Claiming a dependent, including one you didn't live with during the year, allows you to take a tax-saving exemption on your federal return. This exemption is essentially a deduction for a fixed amount that increases for inflation each year. And although not living with your dependent doesn't disqualify you from claiming the exemption, you will have to satisfy certain requirements. However, the law does require that you share the same household in some circumstances.
Claiming a Qualifying Child
The first of two ways you can claim a dependent is under the qualifying child rules. A qualifying child must be your natural, step, foster or adopted child, a sibling, step-sibling or a descendant of any of them.
The person you want to claim must also be younger than 19, or younger than 24 if a student, and he can't provide more than half of his own support. In addition, if your qualifying child doesn't live with you for a majority of the tax year, he may still qualify as your dependent if the reason is due to an eligible “temporary absence.”
Qualifying Children You Don't Have to Live With
If your qualifying child is considered temporarily absent under the tax law, his time away from home – even if for the entire tax year – is deemed to be time he lives with you for the purpose of claiming him as a dependent. The reason for the temporary absence must be related to his or your illness, education, business, vacation or military service.
In other words, if the reason you don't live with your dependent is because he's serving in the military and is based in another region or abroad, is away at college or suffers from an illness that requires he live in a nursing facility, for example, it's considered a temporary absence. If, however, your child performs missionary work in a foreign country for a majority of the tax year, he can't be your dependent since the reason for his absence is unrelated to any of the permitted purposes. Moreover, your own temporary absence from the home is permissible as well.
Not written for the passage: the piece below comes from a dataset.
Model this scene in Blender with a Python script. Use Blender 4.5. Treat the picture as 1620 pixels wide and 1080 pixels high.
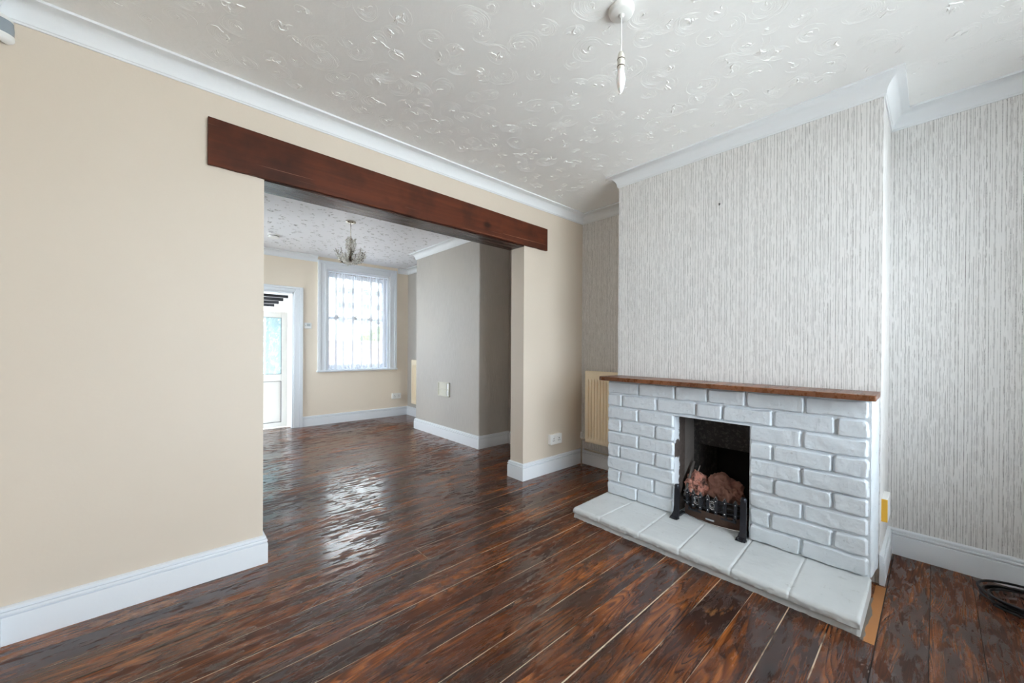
import bpy, bmesh, math, random
import numpy as np
from mathutils import Vector, noise

S = bpy.context.scene
for o in list(bpy.data.objects):
    bpy.data.objects.remove(o)
random.seed(7)

# ------------------------------------------------------------------ camera
H = 1.15
YAW, PITCH, ROLL = math.radians(47.2596), math.radians(-0.1975), math.radians(0.3514)
FPX, CX, CY = 607.007, 823.116, 552.561
def make_camera():
    R0 = Vector((math.sin(YAW), -math.cos(YAW), 0))
    U0 = Vector((-math.sin(PITCH)*math.cos(YAW), -math.sin(PITCH)*math.sin(YAW), math.cos(PITCH)))
    F = Vector((math.cos(PITCH)*math.cos(YAW), math.cos(PITCH)*math.sin(YAW), math.sin(PITCH)))
    R = math.cos(ROLL)*R0 + math.sin(ROLL)*U0
    U = -math.sin(ROLL)*R0 + math.cos(ROLL)*U0
    cd = bpy.data.cameras.new('camera')
    cd.sensor_fit = 'HORIZONTAL'; cd.sensor_width = 36
    cd.lens = FPX/1620*36
    cd.shift_x = (810-CX)/1620
    cd.shift_y = (CY-540)/1620
    cd.clip_start = 0.02; cd.clip_end = 300
    co = bpy.data.objects.new('camera', cd)
    S.collection.objects.link(co)
    m = co.matrix_world.copy()
    for i in range(3):
        m[i][0], m[i][1], m[i][2] = R[i], U[i], -F[i]
    m[0][3], m[1][3], m[2][3] = 0, 0, H
    co.matrix_world = m
    S.camera = co
make_camera()

# ------------------------------------------------------------------ world, light, exposure
S.view_settings.view_transform = 'Standard'
S.view_settings.look = 'None'
S.view_settings.gamma = 1
S.view_settings.use_curve_mapping = False
S.view_settings.exposure = 0.98
SKY = 8.0
w = bpy.data.worlds.new('overcast_sky'); S.world = w
w.use_nodes = True
wt = w.node_tree; wt.nodes.clear()
wo = wt.nodes.new('ShaderNodeOutputWorld'); bg = wt.nodes.new('ShaderNodeBackground')
tc = wt.nodes.new('ShaderNodeTexCoord'); sx = wt.nodes.new('ShaderNodeSeparateXYZ'); rp = wt.nodes.new('ShaderNodeValToRGB')
wt.links.new(tc.outputs['Generated'], sx.inputs[0]); wt.links.new(sx.outputs['Z'], rp.inputs[0])
rp.color_ramp.elements[0].position = 0.0; rp.color_ramp.elements[0].color = (.80, .88, .97, 1)
rp.color_ramp.elements[1].position = 0.8; rp.color_ramp.elements[1].color = (.93, .97, 1, 1)
wt.links.new(rp.outputs[0], bg.inputs[0]); bg.inputs[1].default_value = SKY
wt.links.new(bg.outputs[0], wo.inputs[0])

# window geometry needed for the light portals
XL, YF = -.478, -1.1                 # left wall and front wall of the front room
XA, XB, XA2 = 3.088, 2.5845, 3.045  # left alcove, chimney breast, right alcove
BY0, BY1 = .18, 1.676
YP, YPB = 2.4255, 2.59              # partition, front and back face
YR, YRB = 6.17, 6.42                # rear wall
XR, RB0, RB1, XRA = 2.622, 3.523, 5.027, 3.06
ZC = 2.48
FW = (.25, 2.45, .62, 2.34)         # front window x0,x1,z0,z1
RW = (1.755, 2.73, .80, 2.31)       # rear window
DW = (.45, 1.33, -.17, 1.915)       # rear doorway
SW = (4.35, 5.75, .8, 2.15)           # unseen side window added to brighten the rear room, left wall (y0,y1,z0,z1)
LXL = -.7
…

Qualifying Relatives You Don't Have to Live With
When the person you want to claim as a dependent can't be your qualifying child, earns gross income that's less than the dependent exemption amount for the year, and you're responsible for more than one-half his support requirements, he may be a qualifying relative whom you don't have to live with to claim.
Only the following relatives, however, can reside elsewhere and still be your dependent: children, stepchildren, foster children and all of their descendants; siblings, including half and stepsiblings; direct ancestors, such as your mother and grandfather; stepparents, nieces, nephews, aunts, uncles and some of your in-laws. If your dependent isn't one of these relatives, he must live with you the entire year – subject to the same temporary absence exception as under the qualifying child rules.
Dependents Living Outside the U.S.
As long as your dependent is a U.S. citizen, resident alien or national, and all other exemption requirements are met, his foreign residency is irrelevant for the purpose of claiming him on your return. For all other dependents, the IRS will disallow the exemption if they reside in any foreign country other than Canada and Mexico.